Throughout our life, we keep falling in love and breaking up — sometimes only to get together again. Some people enter our orbit, others go away, making us experience dramatic emotional ups and downs we didn’t even think possible.

But psychologists say that a person can only genuinely fall in love three times. And each such experience, in its own way, is important and even necessary. I have to say …. I’m still waiting to experience the third.

1. The Fairy Tale Love


Quite often, our first love arrives when we are still very young. It seems to us the kind of feeling which we’ve been reading about in fairy tales. So we idealize it and believe that it is for life. At this point, we tend to do things our peers or family members expect us to do. We refuse to pay attention to small problems and are prepared to sacrifice our principles for the sake of our relationship because, deep down, we believe that everything is as it should be. The way our relationship looks on the outside is more important to us than what we really feel. The way our relationship looks on the outside is more important to us than what we really feel.

2. The Complicated love


The second love of our life is the most complicated. Confident that we’ve learned our lesson from previous experiences, we take care to choose a completely different type of partner. Or so we think. We’re likely to be manipulated, lied to, or even hurt. We cling to any opportunity to patch up our relationship, but each new attempt turns into an even bigger failure. It’s a real drama with only occasional moments of happiness. Once again, our true feelings get sidetracked in favor of something else — in this case, endless attempts to save an ailing relationship. Such love teaches us that it is important to be loved in return.

3. The Mature Love


The third love appears in our life when we’ve already given up waiting.
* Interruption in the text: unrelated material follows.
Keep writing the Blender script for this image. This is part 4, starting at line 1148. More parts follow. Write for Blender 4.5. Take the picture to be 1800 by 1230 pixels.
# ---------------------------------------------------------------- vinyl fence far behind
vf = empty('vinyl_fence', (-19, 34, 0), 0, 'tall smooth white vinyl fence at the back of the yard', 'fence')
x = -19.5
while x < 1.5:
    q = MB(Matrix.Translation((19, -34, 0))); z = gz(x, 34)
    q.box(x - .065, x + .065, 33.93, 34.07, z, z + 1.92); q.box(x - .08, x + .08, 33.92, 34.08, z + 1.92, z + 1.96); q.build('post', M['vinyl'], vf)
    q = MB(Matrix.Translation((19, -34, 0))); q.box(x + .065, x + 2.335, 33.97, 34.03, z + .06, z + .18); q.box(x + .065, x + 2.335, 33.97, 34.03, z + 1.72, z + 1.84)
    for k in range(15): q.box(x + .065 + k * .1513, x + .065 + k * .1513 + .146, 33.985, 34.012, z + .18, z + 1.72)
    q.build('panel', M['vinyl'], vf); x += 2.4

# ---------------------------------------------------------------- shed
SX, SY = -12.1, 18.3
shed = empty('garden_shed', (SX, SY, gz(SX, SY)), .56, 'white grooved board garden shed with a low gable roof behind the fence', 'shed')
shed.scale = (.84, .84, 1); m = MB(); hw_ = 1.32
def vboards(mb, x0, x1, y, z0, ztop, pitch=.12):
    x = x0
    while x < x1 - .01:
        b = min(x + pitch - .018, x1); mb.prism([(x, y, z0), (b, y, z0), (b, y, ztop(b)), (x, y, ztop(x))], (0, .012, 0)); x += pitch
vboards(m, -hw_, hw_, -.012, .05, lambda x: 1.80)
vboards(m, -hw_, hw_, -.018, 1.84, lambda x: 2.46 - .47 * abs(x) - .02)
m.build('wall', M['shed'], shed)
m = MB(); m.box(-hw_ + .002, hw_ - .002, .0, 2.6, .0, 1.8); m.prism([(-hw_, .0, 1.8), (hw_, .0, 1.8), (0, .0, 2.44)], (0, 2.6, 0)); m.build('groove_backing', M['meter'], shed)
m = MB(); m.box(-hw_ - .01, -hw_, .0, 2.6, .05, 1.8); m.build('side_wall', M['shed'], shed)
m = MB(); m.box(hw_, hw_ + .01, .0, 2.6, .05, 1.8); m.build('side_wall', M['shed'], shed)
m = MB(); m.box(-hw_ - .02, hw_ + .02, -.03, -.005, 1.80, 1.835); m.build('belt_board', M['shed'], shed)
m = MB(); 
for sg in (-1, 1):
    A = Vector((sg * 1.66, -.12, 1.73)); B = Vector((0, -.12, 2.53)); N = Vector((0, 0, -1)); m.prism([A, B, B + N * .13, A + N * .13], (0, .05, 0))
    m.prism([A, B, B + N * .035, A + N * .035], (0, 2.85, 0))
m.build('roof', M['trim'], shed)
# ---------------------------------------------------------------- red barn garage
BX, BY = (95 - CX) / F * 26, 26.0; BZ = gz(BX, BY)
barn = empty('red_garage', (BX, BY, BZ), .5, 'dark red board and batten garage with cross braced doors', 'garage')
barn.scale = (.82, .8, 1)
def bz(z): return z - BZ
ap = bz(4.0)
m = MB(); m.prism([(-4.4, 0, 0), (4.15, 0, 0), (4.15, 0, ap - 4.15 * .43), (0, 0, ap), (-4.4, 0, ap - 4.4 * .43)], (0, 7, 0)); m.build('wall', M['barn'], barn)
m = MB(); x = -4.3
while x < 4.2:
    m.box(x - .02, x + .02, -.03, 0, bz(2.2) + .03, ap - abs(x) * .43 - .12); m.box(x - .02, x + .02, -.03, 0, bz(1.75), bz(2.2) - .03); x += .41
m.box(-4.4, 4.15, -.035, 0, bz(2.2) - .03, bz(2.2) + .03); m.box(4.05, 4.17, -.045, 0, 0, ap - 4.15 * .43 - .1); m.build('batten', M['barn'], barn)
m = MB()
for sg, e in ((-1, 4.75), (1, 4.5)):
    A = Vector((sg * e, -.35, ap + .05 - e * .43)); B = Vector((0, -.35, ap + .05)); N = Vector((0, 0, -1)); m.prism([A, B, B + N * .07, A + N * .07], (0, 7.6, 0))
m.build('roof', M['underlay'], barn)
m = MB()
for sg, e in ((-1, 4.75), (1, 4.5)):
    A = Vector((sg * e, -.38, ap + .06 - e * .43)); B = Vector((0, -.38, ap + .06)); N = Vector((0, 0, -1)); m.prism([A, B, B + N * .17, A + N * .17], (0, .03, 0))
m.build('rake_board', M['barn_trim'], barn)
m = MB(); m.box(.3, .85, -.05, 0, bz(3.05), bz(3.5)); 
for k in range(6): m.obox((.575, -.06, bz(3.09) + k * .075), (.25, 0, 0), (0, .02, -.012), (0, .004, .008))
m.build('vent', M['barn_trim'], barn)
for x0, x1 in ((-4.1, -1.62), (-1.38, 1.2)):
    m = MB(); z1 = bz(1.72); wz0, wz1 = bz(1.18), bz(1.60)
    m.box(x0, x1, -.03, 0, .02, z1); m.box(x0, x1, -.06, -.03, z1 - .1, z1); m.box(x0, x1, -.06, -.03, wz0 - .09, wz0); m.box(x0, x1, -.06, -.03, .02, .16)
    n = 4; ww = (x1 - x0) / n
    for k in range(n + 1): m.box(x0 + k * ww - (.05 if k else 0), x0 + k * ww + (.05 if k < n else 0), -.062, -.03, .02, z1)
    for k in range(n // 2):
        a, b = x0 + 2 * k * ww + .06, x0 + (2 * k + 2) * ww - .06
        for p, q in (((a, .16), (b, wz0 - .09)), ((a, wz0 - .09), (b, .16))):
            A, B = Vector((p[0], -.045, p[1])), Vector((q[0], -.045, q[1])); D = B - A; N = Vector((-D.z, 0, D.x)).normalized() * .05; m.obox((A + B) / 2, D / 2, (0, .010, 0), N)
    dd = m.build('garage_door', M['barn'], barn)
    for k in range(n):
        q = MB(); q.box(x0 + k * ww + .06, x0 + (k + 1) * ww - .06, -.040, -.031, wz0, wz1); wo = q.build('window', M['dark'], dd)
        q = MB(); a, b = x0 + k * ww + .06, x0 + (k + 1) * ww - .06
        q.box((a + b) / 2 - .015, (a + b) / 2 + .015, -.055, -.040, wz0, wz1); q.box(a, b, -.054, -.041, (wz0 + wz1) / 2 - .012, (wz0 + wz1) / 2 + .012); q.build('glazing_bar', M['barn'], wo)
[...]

It comes uncalled for and doesn’t seem to comply with our idea of what true love should be. It doesn’t appear to be perfect. But it’s a genuine relationship, characterized by a feeling of extraordinary ease — something that cannot be explained with words. At this stage in life, we no longer have any expectations. We don’t waste time thinking up qualities that the love of our life must possess. So we’re finally prepared to accept our partner for what he or she really is. And, just as importantly, our partner perceives us in exactly the same way. Such love teaches us to be real and that a relationship doesn’t need to be perfect.